Either he was overconfident or unwatchful, because my adversary did not engage me until he finished killing the rat he had under his guns. Just as I started taking damage, I noticed my damage to him had slowed considerably. Ah; he was out of my optimal range--must be using a micro warp drive of his own. I checked my capacity, and gave another burst of juice to my engines; I closed range, and now was melting his armor with my short-range blasters. But wait! He's also torn through my shields, and melting my armor! I seem to be outdamaging him, though, so I sit tight. He has me down to 50% armor, but I have him down to 5%...I'm down to 40% but his hull is already only at 75%...pop, I got him.

Mindful of the rats still buzzing around, I grab his cargo in preparation for a quick exit. I see his pod on my display, but decide not to blast it (only later did I wonder if I should have ransomed him, but I'm perfectly willing at this point in my career to keep my security status slide slow while I'm learning the ropes). I set a course for the station, and made it home with about 40% armor. First thing I do is repair the ship (don't want to head out for something similar only to find I'm already half damaged), then sit back and tremble.

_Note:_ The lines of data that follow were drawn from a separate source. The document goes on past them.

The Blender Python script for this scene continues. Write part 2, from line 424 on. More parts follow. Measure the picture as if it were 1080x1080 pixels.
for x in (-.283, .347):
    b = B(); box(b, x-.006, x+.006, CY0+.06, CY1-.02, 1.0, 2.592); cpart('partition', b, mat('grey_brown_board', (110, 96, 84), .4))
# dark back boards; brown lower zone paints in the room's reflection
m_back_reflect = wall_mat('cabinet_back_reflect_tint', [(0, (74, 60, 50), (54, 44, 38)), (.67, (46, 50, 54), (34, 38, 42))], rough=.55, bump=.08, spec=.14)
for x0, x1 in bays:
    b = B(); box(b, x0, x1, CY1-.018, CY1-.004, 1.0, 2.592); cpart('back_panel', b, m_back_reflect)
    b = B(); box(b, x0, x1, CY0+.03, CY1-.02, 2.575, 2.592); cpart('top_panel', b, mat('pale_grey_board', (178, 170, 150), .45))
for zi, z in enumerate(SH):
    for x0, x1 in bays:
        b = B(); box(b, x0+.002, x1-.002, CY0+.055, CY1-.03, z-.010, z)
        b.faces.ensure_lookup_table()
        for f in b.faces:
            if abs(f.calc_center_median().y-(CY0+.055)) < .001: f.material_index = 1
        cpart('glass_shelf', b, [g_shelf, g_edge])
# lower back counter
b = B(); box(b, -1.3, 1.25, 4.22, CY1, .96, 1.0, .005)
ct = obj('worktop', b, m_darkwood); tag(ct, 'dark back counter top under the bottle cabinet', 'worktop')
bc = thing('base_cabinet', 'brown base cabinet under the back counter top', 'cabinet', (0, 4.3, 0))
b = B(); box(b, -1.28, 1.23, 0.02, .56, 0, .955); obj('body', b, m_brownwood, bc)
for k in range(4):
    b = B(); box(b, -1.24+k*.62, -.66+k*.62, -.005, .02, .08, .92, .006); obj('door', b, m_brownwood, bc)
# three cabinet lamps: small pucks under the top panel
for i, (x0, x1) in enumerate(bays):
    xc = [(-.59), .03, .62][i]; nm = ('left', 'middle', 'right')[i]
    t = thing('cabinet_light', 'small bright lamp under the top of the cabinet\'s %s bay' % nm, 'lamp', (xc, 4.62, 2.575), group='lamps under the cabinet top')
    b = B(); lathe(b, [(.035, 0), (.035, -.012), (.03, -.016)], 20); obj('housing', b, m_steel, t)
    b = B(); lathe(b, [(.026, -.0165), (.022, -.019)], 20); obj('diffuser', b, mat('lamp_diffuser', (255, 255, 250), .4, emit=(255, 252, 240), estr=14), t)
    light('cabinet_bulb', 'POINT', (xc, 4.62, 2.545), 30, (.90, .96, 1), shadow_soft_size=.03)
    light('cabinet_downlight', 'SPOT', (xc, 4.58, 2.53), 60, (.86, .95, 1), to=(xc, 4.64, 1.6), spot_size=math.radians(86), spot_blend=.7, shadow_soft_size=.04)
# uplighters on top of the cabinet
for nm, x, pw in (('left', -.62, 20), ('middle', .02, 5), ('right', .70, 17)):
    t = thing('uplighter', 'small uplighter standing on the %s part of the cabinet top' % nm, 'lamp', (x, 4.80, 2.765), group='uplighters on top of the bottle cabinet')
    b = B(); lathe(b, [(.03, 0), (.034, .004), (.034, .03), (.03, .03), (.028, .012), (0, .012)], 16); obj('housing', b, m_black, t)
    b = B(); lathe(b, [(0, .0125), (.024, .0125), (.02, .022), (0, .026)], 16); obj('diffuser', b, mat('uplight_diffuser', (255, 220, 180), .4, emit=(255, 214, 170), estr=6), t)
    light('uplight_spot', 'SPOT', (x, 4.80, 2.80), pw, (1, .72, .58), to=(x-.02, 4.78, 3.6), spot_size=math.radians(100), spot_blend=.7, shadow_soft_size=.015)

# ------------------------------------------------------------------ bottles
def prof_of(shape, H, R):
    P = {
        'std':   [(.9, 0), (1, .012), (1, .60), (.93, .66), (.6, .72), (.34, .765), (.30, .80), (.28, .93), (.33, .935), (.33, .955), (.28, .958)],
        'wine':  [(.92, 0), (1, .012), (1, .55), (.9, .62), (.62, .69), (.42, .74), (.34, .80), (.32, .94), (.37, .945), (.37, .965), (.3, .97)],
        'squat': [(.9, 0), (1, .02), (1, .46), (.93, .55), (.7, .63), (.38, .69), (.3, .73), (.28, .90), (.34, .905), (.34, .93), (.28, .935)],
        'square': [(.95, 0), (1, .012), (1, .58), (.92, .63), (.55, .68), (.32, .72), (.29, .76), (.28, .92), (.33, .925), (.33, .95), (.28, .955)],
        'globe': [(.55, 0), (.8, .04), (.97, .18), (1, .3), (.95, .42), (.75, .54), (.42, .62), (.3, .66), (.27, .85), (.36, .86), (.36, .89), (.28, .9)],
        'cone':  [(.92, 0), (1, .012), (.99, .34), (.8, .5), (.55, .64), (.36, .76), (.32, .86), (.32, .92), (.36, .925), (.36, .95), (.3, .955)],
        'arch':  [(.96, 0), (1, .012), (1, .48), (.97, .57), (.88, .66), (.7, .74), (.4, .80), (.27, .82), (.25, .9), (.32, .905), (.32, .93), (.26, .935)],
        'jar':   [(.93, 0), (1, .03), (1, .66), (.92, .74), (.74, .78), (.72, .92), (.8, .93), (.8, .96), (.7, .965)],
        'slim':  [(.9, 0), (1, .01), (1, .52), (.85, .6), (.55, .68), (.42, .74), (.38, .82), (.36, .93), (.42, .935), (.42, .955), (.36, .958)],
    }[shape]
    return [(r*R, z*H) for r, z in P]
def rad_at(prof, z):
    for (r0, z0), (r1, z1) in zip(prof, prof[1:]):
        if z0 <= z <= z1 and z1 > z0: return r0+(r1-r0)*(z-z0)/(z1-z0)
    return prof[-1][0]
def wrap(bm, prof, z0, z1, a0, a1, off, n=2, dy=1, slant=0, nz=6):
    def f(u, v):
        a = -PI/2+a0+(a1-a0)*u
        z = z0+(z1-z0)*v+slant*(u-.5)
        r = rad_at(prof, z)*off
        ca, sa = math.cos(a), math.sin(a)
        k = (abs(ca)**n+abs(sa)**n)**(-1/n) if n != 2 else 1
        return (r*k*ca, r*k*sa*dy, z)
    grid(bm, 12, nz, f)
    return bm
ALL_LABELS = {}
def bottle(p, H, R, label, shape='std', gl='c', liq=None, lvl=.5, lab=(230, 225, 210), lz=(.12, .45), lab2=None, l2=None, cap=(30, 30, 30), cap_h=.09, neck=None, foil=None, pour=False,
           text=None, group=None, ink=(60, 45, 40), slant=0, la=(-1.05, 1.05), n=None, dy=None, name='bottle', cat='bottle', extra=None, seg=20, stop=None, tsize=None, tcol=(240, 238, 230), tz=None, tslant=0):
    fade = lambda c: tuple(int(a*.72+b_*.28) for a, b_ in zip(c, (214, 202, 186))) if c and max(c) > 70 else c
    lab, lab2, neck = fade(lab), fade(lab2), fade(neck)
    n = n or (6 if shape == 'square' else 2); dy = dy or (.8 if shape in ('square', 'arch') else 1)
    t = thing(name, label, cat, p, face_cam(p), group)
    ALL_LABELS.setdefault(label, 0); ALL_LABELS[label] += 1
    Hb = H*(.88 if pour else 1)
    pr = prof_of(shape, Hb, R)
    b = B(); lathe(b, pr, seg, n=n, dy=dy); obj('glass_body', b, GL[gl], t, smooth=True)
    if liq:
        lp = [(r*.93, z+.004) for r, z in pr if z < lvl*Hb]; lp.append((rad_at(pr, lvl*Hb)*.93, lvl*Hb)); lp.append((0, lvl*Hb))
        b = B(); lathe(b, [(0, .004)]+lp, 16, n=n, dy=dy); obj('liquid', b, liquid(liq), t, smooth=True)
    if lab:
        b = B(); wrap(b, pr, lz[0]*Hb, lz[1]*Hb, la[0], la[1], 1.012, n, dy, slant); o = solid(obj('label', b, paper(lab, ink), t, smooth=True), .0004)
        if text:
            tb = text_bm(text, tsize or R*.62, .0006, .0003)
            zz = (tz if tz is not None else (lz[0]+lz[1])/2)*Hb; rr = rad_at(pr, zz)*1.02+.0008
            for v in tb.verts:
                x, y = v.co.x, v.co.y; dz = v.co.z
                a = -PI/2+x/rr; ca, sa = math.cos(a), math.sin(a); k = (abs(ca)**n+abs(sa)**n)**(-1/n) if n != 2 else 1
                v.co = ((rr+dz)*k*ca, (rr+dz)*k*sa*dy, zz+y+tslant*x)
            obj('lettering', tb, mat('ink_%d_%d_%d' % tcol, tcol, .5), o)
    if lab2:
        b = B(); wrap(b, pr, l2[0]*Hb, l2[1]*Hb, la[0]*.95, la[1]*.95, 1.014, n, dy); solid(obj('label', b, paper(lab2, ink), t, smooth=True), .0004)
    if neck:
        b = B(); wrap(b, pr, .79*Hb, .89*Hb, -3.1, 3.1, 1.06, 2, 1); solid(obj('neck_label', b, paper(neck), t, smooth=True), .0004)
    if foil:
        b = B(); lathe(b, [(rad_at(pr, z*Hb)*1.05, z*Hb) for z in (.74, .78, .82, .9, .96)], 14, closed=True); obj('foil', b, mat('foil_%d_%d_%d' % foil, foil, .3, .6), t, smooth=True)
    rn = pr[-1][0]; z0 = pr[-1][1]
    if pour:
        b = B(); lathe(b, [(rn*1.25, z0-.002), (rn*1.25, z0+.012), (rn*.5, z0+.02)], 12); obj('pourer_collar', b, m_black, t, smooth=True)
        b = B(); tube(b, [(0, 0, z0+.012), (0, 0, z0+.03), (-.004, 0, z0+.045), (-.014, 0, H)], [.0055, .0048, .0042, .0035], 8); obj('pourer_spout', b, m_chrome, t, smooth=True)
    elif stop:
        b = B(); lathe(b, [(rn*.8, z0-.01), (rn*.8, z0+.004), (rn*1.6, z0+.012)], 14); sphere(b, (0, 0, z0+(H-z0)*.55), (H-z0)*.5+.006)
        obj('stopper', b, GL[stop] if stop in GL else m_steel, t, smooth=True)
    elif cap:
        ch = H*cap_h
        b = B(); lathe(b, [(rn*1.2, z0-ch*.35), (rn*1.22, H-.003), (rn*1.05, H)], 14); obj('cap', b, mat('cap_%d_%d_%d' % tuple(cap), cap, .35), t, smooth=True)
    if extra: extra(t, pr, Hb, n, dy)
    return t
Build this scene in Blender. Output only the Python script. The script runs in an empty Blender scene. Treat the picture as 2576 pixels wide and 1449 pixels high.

An hour later I realize I never did remember to deploy my drone...

First blood--his!

Just a few hours ago, a Catalyst-class destroyer popped into my pirate corporation's home system. I raced in his direction, but was too late--a mate had arrived before me, and all I could find was the remains of the Catalyst. I grabbed the pilot's cargo as he had no room in his pod and little time before fleeing the scene, then waited around wondering if he'd come back for it. Sure enough, it wasn't long before he warped to my position, locking me on his Velator's targeting system. I opened fire and it was not seconds before he was once again fleeing in his pod--seconds that seemed like an hour. I was in little real danger, but at the time I didn't know what he was crewing or what it could do to me, and the feeling of adrenaline pumping into my blood was like a drug. Yum! I mean, Yarr!